Friday, July 11, 2014

2014 Has Become the Year of 'Mrs. Robinson'


Esquire 'The Graduate'. Filmed in 1967, recent college graduate Benjamin Braddock is trapped into an affair with Mrs. Robinson, who happens to be the wife of his father's business partner and then finds himself falling in love with her daughter, Elaine (IMDb). The role made popular by Anne Bancroft, Mrs. Robinson was forty-two years old. And in 2014 so is Cameron Diaz, Sofia Vergara, Leslie Mann, Amy Poehler, Carla Gugino, Christina Applegate, Jennifer Garner and Maya Rudolph.





It is no accident that every woman mentioned here has comic as well as carnal appeal, and entices with the promise of lust with laughs. No generation of American women has entered its forties as frank about sex, and so no generation of American women has been as attuned to—or forgiving of—the absurd theater of men trying to get into their pants.
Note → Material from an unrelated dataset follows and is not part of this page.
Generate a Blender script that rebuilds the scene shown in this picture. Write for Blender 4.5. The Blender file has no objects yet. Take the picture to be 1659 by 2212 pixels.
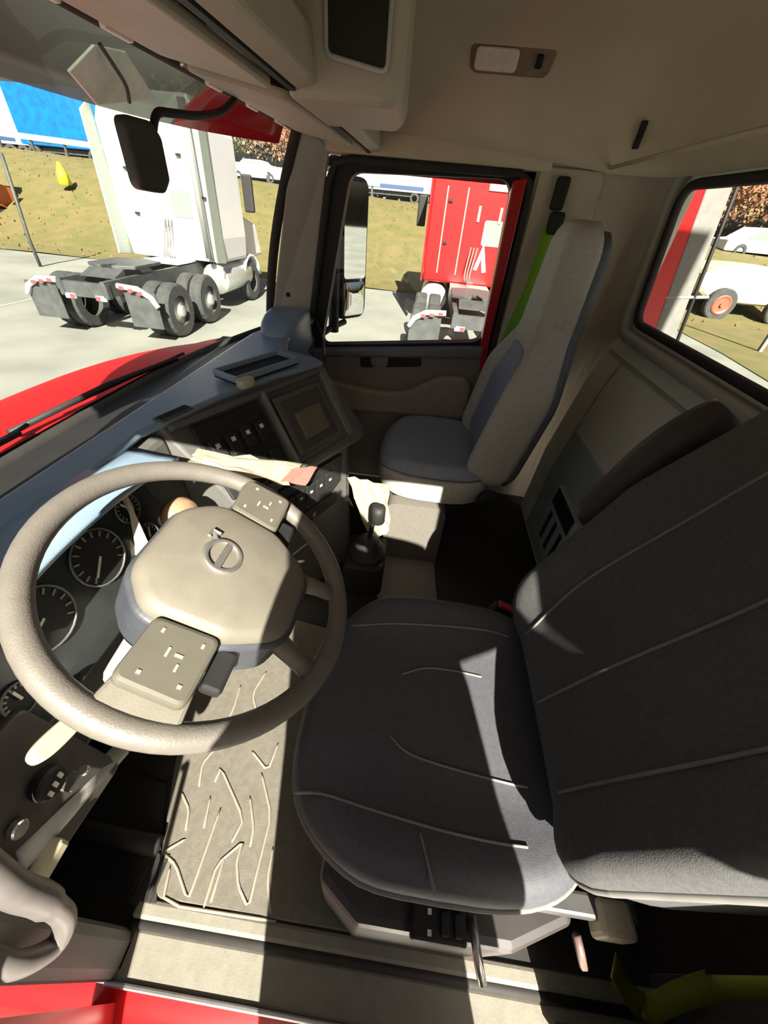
import bpy, bmesh, math, random
from mathutils import Vector, Matrix
random.seed(7)
R = math.radians
scene = bpy.context.scene
COL = scene.collection

# ------------------------------------------------------------------ camera
# world: +X across the cab to the passenger door, +Y to the windshield, +Z up, z = 0 cab floor
F_PX, CX, CY = 812.0, 829.5, 1106.0
CAM = Vector((-0.98, 0.0, 1.34))
_vx = Vector((118.5, 651.0, -812.0)).normalized()
_up = Vector((98.0, 994.0, 812.0)); _up = (_up - _vx * _up.dot(_vx)).normalized()
_vy = _up.cross(_vx)
M3 = Matrix((_vx, _vy, _up))
cam_data = bpy.data.cameras.new('camera'); cam = bpy.data.objects.new('camera', cam_data)
COL.objects.link(cam); scene.camera = cam
cam.matrix_world = Matrix.Translation(CAM) @ M3.to_4x4()
cam_data.sensor_fit = 'HORIZONTAL'; cam_data.sensor_width = 36.0
cam_data.lens = 36.0 * F_PX / 1659.0
cam_data.clip_start = 0.01; cam_data.clip_end = 500

def at(px, py, x=None, y=None, z=None):
    """survey helper: where the sight line through a pixel of the photograph meets a known plane"""
    d = M3 @ Vector((px - CX, -(py - CY), -F_PX))
    t = (x - CAM.x) / d.x if x is not None else (y - CAM.y) / d.y if y is not None else (z - CAM.z) / d.z
    return CAM + d * t

# ------------------------------------------------------------------ light
w = bpy.data.worlds.new('hazy_sky'); scene.world = w; w.use_nodes = True
nt = w.node_tree; nt.nodes.clear()
o_ = nt.nodes.new('ShaderNodeOutputWorld'); b_ = nt.nodes.new('ShaderNodeBackground')
sky = nt.nodes.new('ShaderNodeTexSky'); sky.sky_type = 'NISHITA'; sky.sun_disc = False
sky.sun_elevation = R(36); sky.sun_rotation = R(257.6); sky.dust_density = 6.0; sky.air_density = 1.0
nt.links.new(sky.outputs[0], b_.inputs[0]); nt.links.new(b_.outputs[0], o_.inputs[0])
b_.inputs[1].default_value = 0.050
SUN_DIR = Vector((0.976 * math.cos(R(36)), 0.215 * math.cos(R(36)), -math.sin(R(36))))
sd = bpy.data.lights.new('sun', 'SUN'); sd.energy = 12.0; sd.angle = R(0.55); sd.color = (1.0, 0.93, 0.80)
so = bpy.data.objects.new('sun', sd); COL.objects.link(so)
so.rotation_euler = SUN_DIR.to_track_quat('-Z', 'Y').to_euler(); so.location = (-6, -2, 6)
vs = scene.view_settings
vs.view_transform = 'Standard'; vs.look = 'None'; vs.gamma = 1.0; vs.use_curve_mapping = False
vs.exposure = 0.85
scene.cycles.max_bounces = 10; scene.cycles.diffuse_bounces = 6; scene.cycles.transparent_max_bounces = 12
scene.cycles.use_denoising = True

# ------------------------------------------------------------------ materials
MATS = {}
def mat(name, col, rough=0.6, metal=0.0, var=0.08, scale=30.0, bump=0.0, bscale=200.0, spec=0.5, col2=None, emit=None, sheen=0.0):
    if name in MATS: return MATS[name]
    m = bpy.data.materials.new(name); m.use_nodes = True
    n = m.node_tree.nodes; l = m.node_tree.links
    p = n['Principled BSDF']
    p.inputs['Roughness'].default_value = rough; p.inputs['Metallic'].default_value = metal
    p.inputs['Specular IOR Level'].default_value = spec
    if sheen: p.inputs['Sheen Weight'].default_value = sheen
    tc = n.new('ShaderNodeTexCoord'); tx = n.new('ShaderNodeTexNoise')
    tx.inputs['Scale'].default_value = scale; tx.inputs['Detail'].default_value = 4
    l.new(tc.outputs['Object'], tx.inputs['Vector'])
    cr = n.new('ShaderNodeValToRGB')
    c2 = col2 or tuple(c * (1 + var) for c in col); c1 = tuple(c * (1 - var) for c in col) if not col2 else col
    cr.color_ramp.elements[0].position = 0.35; cr.color_ramp.elements[1].position = 0.65
    cr.color_ramp.elements[0].color = (*c1, 1); cr.color_ramp.elements[1].color = (*c2, 1)
    l.new(tx.outputs['Fac'], cr.inputs['Fac']); l.new(cr.outputs['Color'], p.inputs['Base Color'])
    if bump:
        t2 = n.new('ShaderNodeTexNoise'); t2.inputs['Scale'].default_value = bscale
        l.new(tc.outputs['Object'], t2.inputs['Vector'])
        bp = n.new('ShaderNodeBump'); bp.inputs['Strength'].default_value = bump; bp.inputs['Distance'].default_value = 0.004
        l.new(t2.outputs['Fac'], bp.inputs['Height']); l.new(bp.outputs['Normal'], p.inputs['Normal'])
    if emit:
        p.inputs['Emission Color'].default_value = (*emit[0], 1); p.inputs['Emission Strength'].default_value = emit[1]
    MATS[name] = m; return m
def glass_mat(name, tint=(0.95, 0.98, 0.96), refl=0.06):
    m = bpy.data.materials.new(name); m.use_nodes = True
    n = m.node_tree.nodes; l = m.node_tree.links; n.clear()
    o = n.new('ShaderNodeOutputMaterial'); mx = n.new('ShaderNodeMixShader')
    tr = n.new('ShaderNodeBsdfTransparent'); gl = n.new('ShaderNodeBsdfGlossy')
    gl.inputs['Roughness'].default_value = 0.02; tr.inputs[0].default_value = (*tint, 1)
    mx.inputs[0].default_value = refl
    l.new(tr.outputs[0], mx.inputs[1]); l.new(gl.outputs[0], mx.inputs[2]); l.new(mx.outputs[0], o.inputs[0])
    MATS[name] = m; return m

def smoked():
    m = bpy.data.materials.new('smoked_acrylic'); m.use_nodes = True
    n = m.node_tree.nodes; l = m.node_tree.links; n.clear()
    o = n.new('ShaderNodeOutputMaterial'); mx = n.new('ShaderNodeMixShader'); tr = n.new('ShaderNodeBsdfTransparent'); df = n.new('ShaderNodeBsdfPrincipled')
    df.inputs['Base Color'].default_value = (0.09, 0.10, 0.09, 1); df.inputs['Roughness'].default_value = 0.3; tr.inputs[0].default_value = (0.5, 0.55, 0.5, 1)
    mx.inputs[0].default_value = 0.62; l.new(tr.outputs[0], mx.inputs[1]); l.new(df.outputs[0], mx.inputs[2]); l.new(mx.outputs[0], o.inputs[0]); return m
HEAD = mat('headliner_cloth', (0.54, 0.47, 0.35), 0.9, var=0.04, scale=6, bump=0.1, bscale=600)
TRIMG = mat('grey_trim_plastic', (0.40, 0.40, 0.36), 0.6, var=0.05, scale=12, bump=0.1, bscale=500)
TRIMW = mat('warm_trim_plastic', (0.44, 0.39, 0.31), 0.6, var=0.05, scale=12, bump=0.1, bscale=500)
WALLG = mat('pale_wall_panel', (0.74, 0.74, 0.65), 0.7, var=0.04, scale=8, bump=0.1, bscale=500)
WALLB = mat('blue_grey_panel', (0.36, 0.42, 0.43), 0.65, var=0.05, scale=8, bump=0.1, bscale=500)
DASH = mat('dash_dark_grey', (0.085, 0.085, 0.078), 0.55, var=0.06, scale=15, bump=0.15, bscale=500)
DASHTOP = mat('dash_top_sky_tint', (0.20, 0.28, 0.36), 0.33, var=0.06, scale=15, bump=0.12, bscale=400)  # grey plastic; the blue sky reflection is put into its base colour
DOORP = mat('door_panel_grey', (0.18, 0.16, 0.14), 0.6, var=0.05, scale=15, bump=0.12, bscale=500)
BLACK = mat('black_plastic', (0.016, 0.016, 0.016), 0.6, spec=0.3, var=0.1, scale=20)
RUBBER = mat('black_rubber', (0.022, 0.020, 0.019), 0.75, var=0.12, scale=20)
CARPET = mat('grey_rubber_mat', (0.12, 0.11, 0.088), 0.85, var=0.10, scale=60, bump=0.2, bscale=300)
RIDGE = mat('mat_ridge', (0.24, 0.215, 0.165), 0.8, var=0.06, scale=60)
SILL = mat('sill_plate', (0.19, 0.18, 0.145), 0.7, var=0.07, scale=40, bump=0.1)
CREAM = mat('cream_plastic', (0.42, 0.38, 0.27), 0.6, var=0.05, scale=20)
WHEEL = mat('wheel_leather', (0.125, 0.115, 0.10), 0.45, var=0.05, scale=40, bump=0.15, bscale=400)
HUB = mat('wheel_hub_plastic', (0.135, 0.125, 0.10), 0.55, var=0.05, scale=30, bump=0.1, bscale=500)
POD = mat('wheel_button_pod', (0.095, 0.09, 0.07), 0.5, var=0.05, scale=30)
ICON = mat('button_icon_white', (0.6, 0.58, 0.5), 0.6)
SILVER = mat('silver_metal', (0.65, 0.65, 0.62), 0.28, metal=0.9)
CHROME = mat('chrome', (0.75, 0.75, 0.73), 0.12, metal=1.0)
SEATD = mat('navy_seat_fabric', (0.135, 0.135, 0.135), 0.85, var=0.10, scale=150, bump=0.25, bscale=700, sheen=0.15)
SEATV = mat('navy_seat_vinyl', (0.074, 0.077, 0.088), 0.6, spec=0.25, var=0.08, scale=120, bump=0.2, bscale=500)
SEATC = mat('charcoal_seat_back', (0.085, 0.087, 0.089), 0.85, spec=0.2, var=0.10, scale=150, bump=0.25, bscale=700)
SEAM = mat('seat_piping', (0.17, 0.165, 0.155), 0.7)
SEATG = mat('grey_seat_fabric', (0.46, 0.45, 0.40), 0.9, spec=0.2, var=0.08, scale=120, bump=0.2, bscale=600)
SEATB = mat('blue_seat_insert', (0.26, 0.29, 0.34), 0.9, spec=0.2, var=0.10, scale=120, bump=0.2, bscale=600)
ARM = mat('brown_black_vinyl', (0.045, 0.038, 0.034), 0.5, var=0.1, scale=100, bump=0.2)
LIME = mat('lime_seat_belt', (0.16, 0.36, 0.015), 0.7, var=0.08, scale=200)
LIMED = mat('olive_seat_belt', (0.24, 0.27, 0.02), 0.7, var=0.08, scale=200)
REDP = mat('red_truck_paint', (0.42, 0.006, 0.008), 0.25, var=0.03, scale=5)
REDBUT = mat('red_button', (0.55, 0.05, 0.05), 0.5)
PAPER = mat('crumpled_paper', (0.30, 0.27, 0.19), 0.9, var=0.08, scale=40)
PINK = mat('pink_paper', (0.24, 0.11, 0.09), 0.9, var=0.08, scale=40)
GLASS = glass_mat('window_glass', (0.97, 0.99, 0.97), 0.03)
LENS = mat('lamp_lens', (0.75, 0.72, 0.65), 0.35)
TAN = mat('tan_knob', (0.32, 0.19, 0.11), 0.5)
ORANGE = mat('amber_lamp', (0.55, 0.25, 0.02), 0.4)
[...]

They have had so much going their way for such a long time that their superiority to their male counterparts has become part of the grain of American life, especially in movies and on television; indeed, it may be said that the best thing that forty-two-year-old American men have going for them is forty-two-year-old American women.
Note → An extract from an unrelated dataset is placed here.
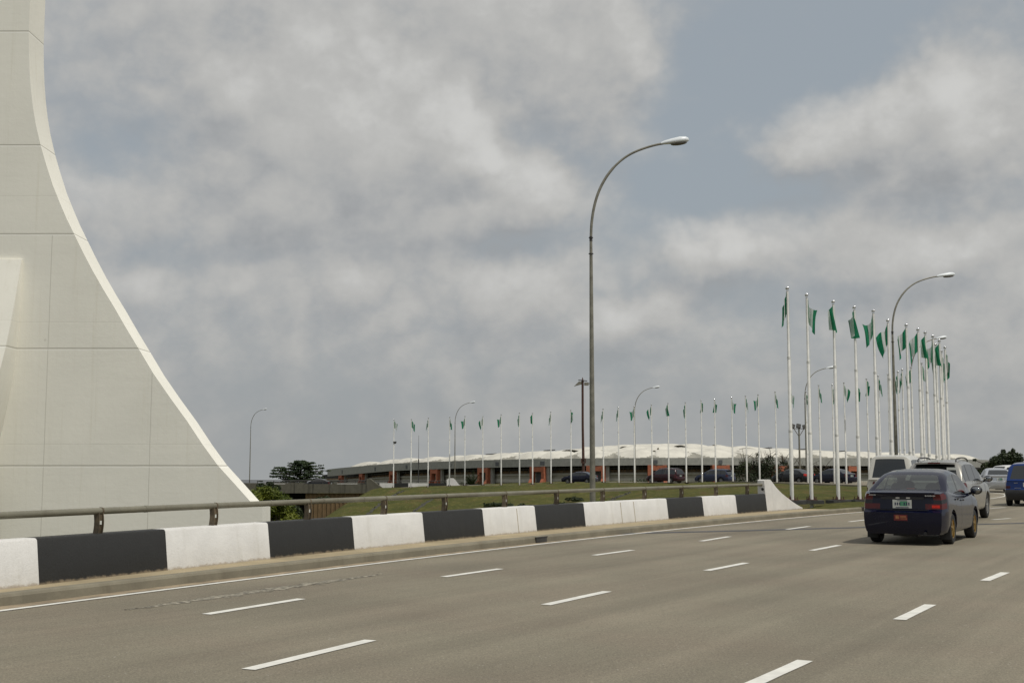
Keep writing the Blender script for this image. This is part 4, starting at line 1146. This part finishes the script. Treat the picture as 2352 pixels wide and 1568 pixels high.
for u in (786, 862, 934, 1034, 1142, 1246, 1506, 1655, 1805, 2040):
    t, b = scurve(u); n = inw(u); c = (t*.45+b*.55) - n*.03; vb = MB(); d = Vector((-n.y, n.x, 0))
    vb.box(c, (.75 if u > 1300 else 1.0, .10, (t.z-b.z)*.5), M=Matrix((d, n, Vector((0, 0, 1)))).transposed()); sbuild(vb, 'vent', M['vent'], smooth=False)
# quilted roof
ru = [777, 845, 902, 950, 995, 1065, 1107, 1154, 1232, 1309, 1402, 1496, 1610, 1714, 1812, 1886, 1972, 2050, 2120, 2200, 2260, 2330, 2420]
rv = [1073.5, 1065.5, 1060.5, 1054, 1051, 1041, 1037, 1033.5, 1028, 1024.5, 1022.5, 1021, 1020, 1020.5, 1023, 1026.5, 1031.5, 1037, 1043, 1048, 1052, 1057, 1062]
cent = [790, 838, 888, 938, 988, 1034, 1088, 1154, 1226, 1309, 1402, 1498, 1609, 1714, 1806, 1888, 1972, 2052, 2124, 2190, 2260]
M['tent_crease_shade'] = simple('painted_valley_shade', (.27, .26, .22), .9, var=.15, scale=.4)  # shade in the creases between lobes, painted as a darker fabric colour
roofm = MB(); lb_v = []; NU, NTt = 520, 56; uu = np.linspace(782, 2270, NU); vs = []
DEP = 24.0; AMP = 1.35
def lobes(u, t):
    best = 0.0; i = int(np.searchsorted(cent, u))
    for r_, (tc, tw) in enumerate(((.15, .18), (.40, .18), (.65, .18), (.90, .18))):
        for k in range(i-2, i+3):
            if not 0 <= k < len(cent)-1: continue
            c = cent[k] if r_ % 2 == 1 else (cent[k]+cent[k+1])/2
            w_ = (cent[k+1]-cent[k])*.62
            c += 9*math.sin(k*2.1+r_*1.7)
            a = ((u-c)/w_)**2 + ((t-tc)/tw)**2*(1.0 if t < tc else .8)
            if a < 1: best = max(best, math.sqrt(1-a))
    return best
for u in uu:
    t0, _ = scurve(u); n = inw(u); vr = float(np.interp(u, ru, rv))
    for k in range(NTt+1):
        t = k/NTt; p = t0 + n*(.3 + DEP*t)
        # height that carries the crest to where it is seen
        top = A(u, vr, t0.y + DEP*.85).z
        hgt = max(.05, top - t0.z - AMP*.85)
        rise = t0.z + hgt*min(1, (t/.88)) if t < .88 else t0.z + hgt - 3.0*(t-.88)/.12*.6
        b = lobes(u, t)*math.sqrt(min(1, t/.13))
        vs.append((p.x, p.y, rise - .30 + (AMP+.30)*b)); lb_v.append(lobes(u, t))
roofm.add(vs, [(i*(NTt+1)+k, (i+1)*(NTt+1)+k, (i+1)*(NTt+1)+k+1, i*(NTt+1)+k+1) for i in range(NU-1) for k in range(NTt)])
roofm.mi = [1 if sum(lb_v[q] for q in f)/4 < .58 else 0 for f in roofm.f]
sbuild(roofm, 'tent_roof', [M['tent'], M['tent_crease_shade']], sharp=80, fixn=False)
# dark masts peeping over the crest between the lobes
for u in (1128, 1262, 1370, 1452, 1558, 1668, 1760, 1842, 1930):
    t0, _ = scurve(u); vr = float(np.interp(u, ru, rv)); c = A(u, vr+6.5, t0.y + DEP*.95); mm = MB(); mm.bar(c + Vector((-1.3, .4, -.15)), c + Vector((1.3, .2, .05)), .35, .22)
    mm.bar(c + Vector((-.9, .3, -1.5)), c + Vector((-.9, .3, 0)), .15, .15); sbuild(mm, 'roof_truss', M['dark_iron'], smooth=False)
# the stands under the fascia, set back
def zbase(u): return A(u, 1116, float(np.interp(u, su, sY))).z
def band(name, off, z0f, z1f, mat, thick=.3, u0=712, u1=2300):
    m_ = MB(); r_ = []; un = np.linspace(u0, u1, 100)
    for u in un:
        t, b = scurve(u); n = inw(u); zz = lambda f: b.z - f*(b.z - zbase(u))
        p = b + n*off
        r_ += [Vector((p.x, p.y, zz(z0f))), Vector((p.x, p.y, zz(z1f))), Vector((p.x, p.y, zz(z1f))) + n*thick, Vector((p.x, p.y, zz(z0f))) + n*thick]
    m_.add(r_, [(4*i+a, 4*i+(a+1) % 4, 4*i+4+(a+1) % 4, 4*i+4+a) for i in range(len(un)-1) for a in range(4)]); return sbuild(m_, name, mat, smooth=False)
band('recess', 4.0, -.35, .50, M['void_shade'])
band('seating', 2.6, .20, .34, M['wood_seat'])
band('stand_wall', 1.9, .34, 1.2, M['stad_wall'])
band('stand_panel', 1.7, .62, .80, M['stad_light'], .15)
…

Of course, they have to work for their advantage; they have armored themselves with yoga and Pilates even as they joke about the spectacle. Still, what has made them figures of fantasy is not that they have redefined the ideals of female strength but rather their own vulnerabilities. Go to a party: There is simply no one as unclothed as a forty-two-year-old woman in a summer dress. For all her toughness, and humor, and smarts, you know exactly what she looks like, without the advantage of knowing who she is. "You're trying to seduce me, aren't you?" Benjamin Braddock asked Mrs. Robinson a long time ago. The question, back then, was all that mattered. Now we wait for the answer.